The painting in front of us here makes use of quick strokes of oil, leaving many areas of the canvas devoid of precise detail. The background is particularly rough, with individual brushstrokes still apparent and no real effort was made to merge these into something more pleasing to the eye. The artist is simply trying out ideas for a later piece, and had no intention at that time for this particular piece to be displayed in public, and certainly not sold at auction as would later be the case. It is Medea that Waterhouse specifically concentrates on in this example, and the artist removed almost all other detail from what would be included in the later artwork. He concentrates on the female figure and the positioning of her right hand which plays a key role in the overall work. She is actually creating a potion, as the tale would explain, though you would not be able to determine that from this reduced-detail study piece.

The story of Jason and Medea came from Greek mythology and Waterhouse would find plenty of inspiration from the many items of literature that he studied from this period. He would also later on make use of more recent British poetry and the two different themes would lay the foundations to a large proportion of his work. Lady of Shalott and Hylas and the Nymphs would become two of the finest examples from his career, though in total there were more than one hundred oil paintings to appreciate, most of which continued the artist's fascination with the female body as well as the various characters and themes from the two different periods of literature. This would also be used by a number of other British artists too, with female portraits being found many times within their respective oeuvres as well.
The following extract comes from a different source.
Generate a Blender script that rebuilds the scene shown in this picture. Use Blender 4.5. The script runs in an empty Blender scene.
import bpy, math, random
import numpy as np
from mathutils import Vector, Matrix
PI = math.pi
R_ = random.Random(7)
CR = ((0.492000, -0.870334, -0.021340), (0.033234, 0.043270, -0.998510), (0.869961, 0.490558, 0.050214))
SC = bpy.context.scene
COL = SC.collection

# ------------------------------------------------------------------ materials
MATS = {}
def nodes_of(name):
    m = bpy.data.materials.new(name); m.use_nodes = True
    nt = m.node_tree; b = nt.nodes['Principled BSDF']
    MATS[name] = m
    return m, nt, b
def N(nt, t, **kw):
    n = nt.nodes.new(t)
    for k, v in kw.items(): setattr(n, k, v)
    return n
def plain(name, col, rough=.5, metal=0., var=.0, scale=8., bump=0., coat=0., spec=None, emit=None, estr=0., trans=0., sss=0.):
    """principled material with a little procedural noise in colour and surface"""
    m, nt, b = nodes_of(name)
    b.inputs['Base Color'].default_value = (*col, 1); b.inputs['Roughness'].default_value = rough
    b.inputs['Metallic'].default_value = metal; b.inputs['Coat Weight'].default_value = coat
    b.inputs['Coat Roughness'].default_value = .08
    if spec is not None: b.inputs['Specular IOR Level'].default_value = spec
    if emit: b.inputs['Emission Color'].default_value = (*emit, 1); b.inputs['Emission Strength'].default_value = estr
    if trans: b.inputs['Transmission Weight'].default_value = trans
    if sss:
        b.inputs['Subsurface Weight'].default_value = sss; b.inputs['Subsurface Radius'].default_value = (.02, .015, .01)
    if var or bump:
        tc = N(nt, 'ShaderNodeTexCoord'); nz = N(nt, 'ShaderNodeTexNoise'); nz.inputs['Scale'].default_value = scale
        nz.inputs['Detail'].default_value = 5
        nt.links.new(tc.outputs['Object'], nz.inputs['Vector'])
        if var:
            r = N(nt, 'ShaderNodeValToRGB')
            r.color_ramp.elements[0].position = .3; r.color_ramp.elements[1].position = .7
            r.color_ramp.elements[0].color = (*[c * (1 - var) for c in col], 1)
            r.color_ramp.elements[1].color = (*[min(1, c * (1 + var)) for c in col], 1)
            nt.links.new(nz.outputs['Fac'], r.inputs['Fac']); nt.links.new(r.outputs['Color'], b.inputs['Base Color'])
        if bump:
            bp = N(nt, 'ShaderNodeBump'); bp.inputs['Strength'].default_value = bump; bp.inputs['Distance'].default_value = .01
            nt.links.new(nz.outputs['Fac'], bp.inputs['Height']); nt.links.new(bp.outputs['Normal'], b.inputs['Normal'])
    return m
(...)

The depiction of young, slim women has of course persisted throughout art history since before any of us can even remember. Another good example of this would be from the career of Czech painter, Alphonse Mucha. He featured all manner of different content across his career but he would become most famous for his cafe posters that advertised various products and events within the city of Paris. Some memorable contributions from him included the likes of Amants, Bieres de la Meuse and Gismonda. He was more of an illustrator than a painter in terms of these works, but also provided other variations of work elsewhere in his career. He celebrated the female figure in order to sell items through these posters and eventually built up a long list of clients who were keen to acquire his services. At this stage in western society the printed form of advertising was perhaps at its most powerful.